E a União Europeia que faz? Excessivamente concentrada nas dívidas soberanas e défices orçamentais dos Estados-membros, não lhe sobra tempo nem imaginação para se ocupar, com vigor, destas ninharias!...
2 Comments:
Viva, Alda
Como é possível a UE passar por cima de tão importantes ninharias?
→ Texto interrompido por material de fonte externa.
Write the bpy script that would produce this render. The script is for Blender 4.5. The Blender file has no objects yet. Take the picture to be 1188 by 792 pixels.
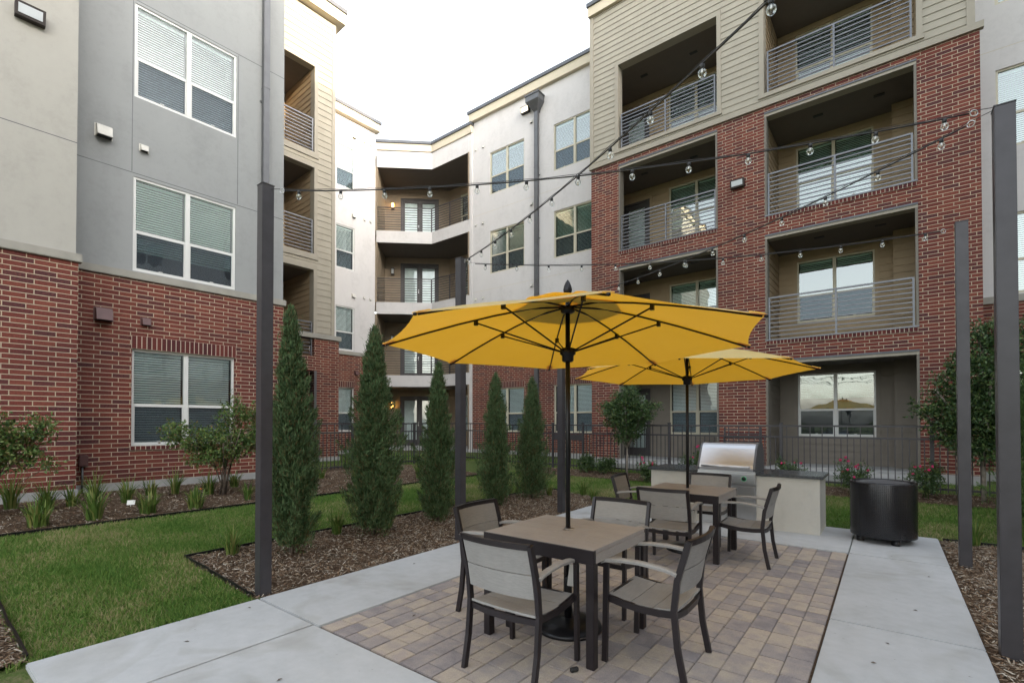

Em nome duma corporação económica e financeira em que se está a transformar a Europa, fecham-se os olhos a princípios basilares da sociedade em geral.
Grande Alexandre Herculano, que de tão desiludido com o que os homens estavam a fazer da sua pátria, lá se recolheu, qual asceta, à sua Quinta de Vale de Lobos!
Um abraço, gosto imenso do seu estilo de estar na Blogosfera, a sua extraordinária forma de partilhar as suas pertinentes análises político/sociais, sempre com a mira bem afinada.
Olá, António
A Europa mandou alguns recadinhos à Hungria, mas achei tudo mais pro-forma que verdadeiro empenho contra o que por lá se passa, no que concerne métodos escassamente democráticos.
Obrigada pelas suas apreciações gentis sobre o meu modo de "blogar".
Já tenho dito várias vezes que converso com o computador. Acredite - aliás, sabe-o muito bem - que é uma excelente válvula de escape para quem gosta de conversar sobre certos assuntos que captam o nosso interesse e curiosidade, não lhe parece?